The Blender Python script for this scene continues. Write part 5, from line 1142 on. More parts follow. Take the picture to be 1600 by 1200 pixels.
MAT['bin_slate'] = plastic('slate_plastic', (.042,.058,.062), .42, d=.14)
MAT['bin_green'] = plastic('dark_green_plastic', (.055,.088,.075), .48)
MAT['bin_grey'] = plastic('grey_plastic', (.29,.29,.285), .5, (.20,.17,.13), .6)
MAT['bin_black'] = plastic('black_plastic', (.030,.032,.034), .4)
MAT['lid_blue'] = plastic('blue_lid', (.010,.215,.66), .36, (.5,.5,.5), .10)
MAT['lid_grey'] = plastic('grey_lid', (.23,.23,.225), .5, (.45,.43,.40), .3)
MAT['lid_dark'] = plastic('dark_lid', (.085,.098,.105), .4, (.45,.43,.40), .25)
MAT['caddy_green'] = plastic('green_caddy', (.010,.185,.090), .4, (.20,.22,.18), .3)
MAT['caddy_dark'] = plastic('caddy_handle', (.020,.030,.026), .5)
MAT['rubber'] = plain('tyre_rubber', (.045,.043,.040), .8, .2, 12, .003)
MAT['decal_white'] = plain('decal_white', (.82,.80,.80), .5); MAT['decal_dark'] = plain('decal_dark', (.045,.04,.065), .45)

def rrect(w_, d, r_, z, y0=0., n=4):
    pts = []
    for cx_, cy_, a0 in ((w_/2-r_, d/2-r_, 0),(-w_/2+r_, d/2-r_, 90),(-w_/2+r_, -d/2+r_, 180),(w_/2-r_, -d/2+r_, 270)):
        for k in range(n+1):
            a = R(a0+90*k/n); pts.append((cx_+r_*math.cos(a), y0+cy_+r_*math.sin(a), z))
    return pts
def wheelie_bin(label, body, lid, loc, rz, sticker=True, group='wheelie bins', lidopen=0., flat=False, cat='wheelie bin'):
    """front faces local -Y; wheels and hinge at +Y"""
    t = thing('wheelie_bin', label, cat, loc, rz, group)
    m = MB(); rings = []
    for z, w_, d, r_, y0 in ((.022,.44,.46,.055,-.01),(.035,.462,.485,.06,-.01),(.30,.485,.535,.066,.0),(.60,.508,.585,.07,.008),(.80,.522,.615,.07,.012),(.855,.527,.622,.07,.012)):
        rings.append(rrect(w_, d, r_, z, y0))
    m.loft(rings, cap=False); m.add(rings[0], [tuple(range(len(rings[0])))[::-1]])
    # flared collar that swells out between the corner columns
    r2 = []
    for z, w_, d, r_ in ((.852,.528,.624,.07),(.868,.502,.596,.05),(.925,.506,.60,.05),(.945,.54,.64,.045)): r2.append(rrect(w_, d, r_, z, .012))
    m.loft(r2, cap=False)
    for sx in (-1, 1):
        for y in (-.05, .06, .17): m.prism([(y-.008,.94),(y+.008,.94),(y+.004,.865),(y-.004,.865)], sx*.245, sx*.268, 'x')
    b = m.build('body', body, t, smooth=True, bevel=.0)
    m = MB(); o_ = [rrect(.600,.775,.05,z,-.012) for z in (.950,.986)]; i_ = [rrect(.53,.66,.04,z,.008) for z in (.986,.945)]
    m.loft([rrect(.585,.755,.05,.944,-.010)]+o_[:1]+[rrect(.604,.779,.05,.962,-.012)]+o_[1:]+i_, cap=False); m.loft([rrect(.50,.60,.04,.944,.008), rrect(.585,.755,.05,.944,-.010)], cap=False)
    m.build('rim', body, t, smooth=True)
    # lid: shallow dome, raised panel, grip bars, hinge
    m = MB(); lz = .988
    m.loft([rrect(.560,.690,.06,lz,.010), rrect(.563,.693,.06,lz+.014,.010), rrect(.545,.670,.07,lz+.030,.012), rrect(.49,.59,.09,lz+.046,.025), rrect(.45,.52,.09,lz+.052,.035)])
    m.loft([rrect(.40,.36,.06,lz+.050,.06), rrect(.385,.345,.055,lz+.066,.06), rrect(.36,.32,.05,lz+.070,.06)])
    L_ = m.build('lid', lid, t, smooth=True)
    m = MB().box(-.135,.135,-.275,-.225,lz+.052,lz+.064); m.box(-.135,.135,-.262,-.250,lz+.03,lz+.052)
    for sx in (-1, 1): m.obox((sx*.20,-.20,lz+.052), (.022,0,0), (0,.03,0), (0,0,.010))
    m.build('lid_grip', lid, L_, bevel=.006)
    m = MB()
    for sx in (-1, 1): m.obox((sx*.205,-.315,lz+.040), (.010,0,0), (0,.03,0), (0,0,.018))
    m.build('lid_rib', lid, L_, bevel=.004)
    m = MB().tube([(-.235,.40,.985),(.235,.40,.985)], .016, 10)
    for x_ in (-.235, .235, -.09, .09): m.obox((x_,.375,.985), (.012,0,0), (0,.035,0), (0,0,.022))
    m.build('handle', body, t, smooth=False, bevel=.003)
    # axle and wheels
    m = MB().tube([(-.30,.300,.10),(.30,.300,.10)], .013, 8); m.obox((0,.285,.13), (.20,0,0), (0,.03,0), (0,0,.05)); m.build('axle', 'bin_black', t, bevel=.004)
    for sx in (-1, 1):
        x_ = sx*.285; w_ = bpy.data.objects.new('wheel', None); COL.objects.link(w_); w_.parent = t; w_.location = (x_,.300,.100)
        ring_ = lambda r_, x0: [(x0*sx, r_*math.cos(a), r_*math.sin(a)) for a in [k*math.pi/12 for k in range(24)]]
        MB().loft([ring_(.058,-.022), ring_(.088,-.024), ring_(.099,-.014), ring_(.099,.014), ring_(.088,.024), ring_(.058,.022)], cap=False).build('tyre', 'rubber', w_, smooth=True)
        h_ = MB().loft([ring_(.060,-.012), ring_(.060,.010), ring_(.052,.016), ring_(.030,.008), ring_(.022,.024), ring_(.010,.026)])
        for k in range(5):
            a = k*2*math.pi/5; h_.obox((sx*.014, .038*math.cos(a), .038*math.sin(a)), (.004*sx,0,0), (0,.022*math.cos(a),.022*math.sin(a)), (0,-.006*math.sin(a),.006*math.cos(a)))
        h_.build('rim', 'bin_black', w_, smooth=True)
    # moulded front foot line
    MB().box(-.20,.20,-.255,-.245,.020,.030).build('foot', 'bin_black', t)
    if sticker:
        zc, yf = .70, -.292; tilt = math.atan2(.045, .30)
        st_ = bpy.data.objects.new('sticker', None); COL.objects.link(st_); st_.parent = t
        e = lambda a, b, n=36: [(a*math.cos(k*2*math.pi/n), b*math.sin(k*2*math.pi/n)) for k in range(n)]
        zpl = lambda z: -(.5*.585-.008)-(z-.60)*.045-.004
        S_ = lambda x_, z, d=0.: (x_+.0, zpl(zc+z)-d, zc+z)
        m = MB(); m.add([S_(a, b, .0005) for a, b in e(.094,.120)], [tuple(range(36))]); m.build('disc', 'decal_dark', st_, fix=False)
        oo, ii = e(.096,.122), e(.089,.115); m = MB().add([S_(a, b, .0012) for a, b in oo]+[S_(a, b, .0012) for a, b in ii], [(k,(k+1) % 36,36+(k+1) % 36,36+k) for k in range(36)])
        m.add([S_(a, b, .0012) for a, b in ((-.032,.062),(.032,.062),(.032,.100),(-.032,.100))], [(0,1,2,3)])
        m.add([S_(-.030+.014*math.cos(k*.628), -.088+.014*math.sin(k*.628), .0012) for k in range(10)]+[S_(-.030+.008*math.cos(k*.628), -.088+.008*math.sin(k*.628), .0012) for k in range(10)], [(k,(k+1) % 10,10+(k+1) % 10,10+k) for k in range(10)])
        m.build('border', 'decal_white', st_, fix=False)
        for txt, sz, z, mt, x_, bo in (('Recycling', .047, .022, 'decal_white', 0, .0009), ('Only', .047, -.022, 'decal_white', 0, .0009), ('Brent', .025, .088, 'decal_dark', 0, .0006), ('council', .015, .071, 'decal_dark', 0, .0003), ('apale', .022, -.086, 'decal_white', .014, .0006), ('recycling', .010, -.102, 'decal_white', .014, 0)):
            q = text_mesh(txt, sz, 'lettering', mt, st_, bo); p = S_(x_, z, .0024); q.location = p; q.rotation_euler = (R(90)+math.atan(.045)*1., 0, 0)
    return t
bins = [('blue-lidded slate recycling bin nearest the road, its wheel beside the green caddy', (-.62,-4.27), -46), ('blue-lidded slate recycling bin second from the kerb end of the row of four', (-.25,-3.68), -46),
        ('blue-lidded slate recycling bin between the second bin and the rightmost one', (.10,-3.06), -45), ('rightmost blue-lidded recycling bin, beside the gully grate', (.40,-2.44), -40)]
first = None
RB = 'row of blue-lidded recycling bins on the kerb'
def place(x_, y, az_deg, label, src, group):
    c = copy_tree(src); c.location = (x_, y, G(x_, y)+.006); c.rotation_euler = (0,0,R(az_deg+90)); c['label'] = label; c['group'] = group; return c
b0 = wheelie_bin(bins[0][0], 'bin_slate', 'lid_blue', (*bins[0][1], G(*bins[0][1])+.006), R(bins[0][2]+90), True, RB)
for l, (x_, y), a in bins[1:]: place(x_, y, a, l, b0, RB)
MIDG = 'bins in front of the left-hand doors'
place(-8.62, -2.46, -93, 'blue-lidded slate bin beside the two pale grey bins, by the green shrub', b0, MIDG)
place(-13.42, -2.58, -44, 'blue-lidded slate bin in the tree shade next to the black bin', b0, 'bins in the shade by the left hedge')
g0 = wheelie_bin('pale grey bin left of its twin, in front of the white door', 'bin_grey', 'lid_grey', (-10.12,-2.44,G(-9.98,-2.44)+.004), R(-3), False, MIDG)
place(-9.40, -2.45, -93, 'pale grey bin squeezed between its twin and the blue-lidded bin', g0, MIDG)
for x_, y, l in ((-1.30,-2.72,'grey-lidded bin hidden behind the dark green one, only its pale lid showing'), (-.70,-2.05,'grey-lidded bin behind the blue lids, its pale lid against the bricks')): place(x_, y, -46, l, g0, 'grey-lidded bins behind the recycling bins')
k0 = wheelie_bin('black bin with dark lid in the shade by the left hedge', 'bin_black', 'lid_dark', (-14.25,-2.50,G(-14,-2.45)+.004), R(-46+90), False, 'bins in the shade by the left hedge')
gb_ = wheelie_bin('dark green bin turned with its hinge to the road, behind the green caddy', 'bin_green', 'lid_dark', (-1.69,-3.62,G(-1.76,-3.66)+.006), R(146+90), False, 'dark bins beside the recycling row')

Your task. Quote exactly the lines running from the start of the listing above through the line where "MAT['decal_white'] = plain('decal_white', (.82,.80,.80), .5);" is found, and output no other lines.

Answer to this problem.
The Blender Python script for this scene continues. Write part 5, from line 1142 on. More parts follow. Take the picture to be 1600 by 1200 pixels.
MAT['bin_slate'] = plastic('slate_plastic', (.042,.058,.062), .42, d=.14)
MAT['bin_green'] = plastic('dark_green_plastic', (.055,.088,.075), .48)
MAT['bin_grey'] = plastic('grey_plastic', (.29,.29,.285), .5, (.20,.17,.13), .6)
MAT['bin_black'] = plastic('black_plastic', (.030,.032,.034), .4)
MAT['lid_blue'] = plastic('blue_lid', (.010,.215,.66), .36, (.5,.5,.5), .10)
MAT['lid_grey'] = plastic('grey_lid', (.23,.23,.225), .5, (.45,.43,.40), .3)
MAT['lid_dark'] = plastic('dark_lid', (.085,.098,.105), .4, (.45,.43,.40), .25)
MAT['caddy_green'] = plastic('green_caddy', (.010,.185,.090), .4, (.20,.22,.18), .3)
MAT['caddy_dark'] = plastic('caddy_handle', (.020,.030,.026), .5)
MAT['rubber'] = plain('tyre_rubber', (.045,.043,.040), .8, .2, 12, .003)
MAT['decal_white'] = plain('decal_white', (.82,.80,.80), .5); MAT['decal_dark'] = plain('decal_dark', (.045,.04,.065), .45)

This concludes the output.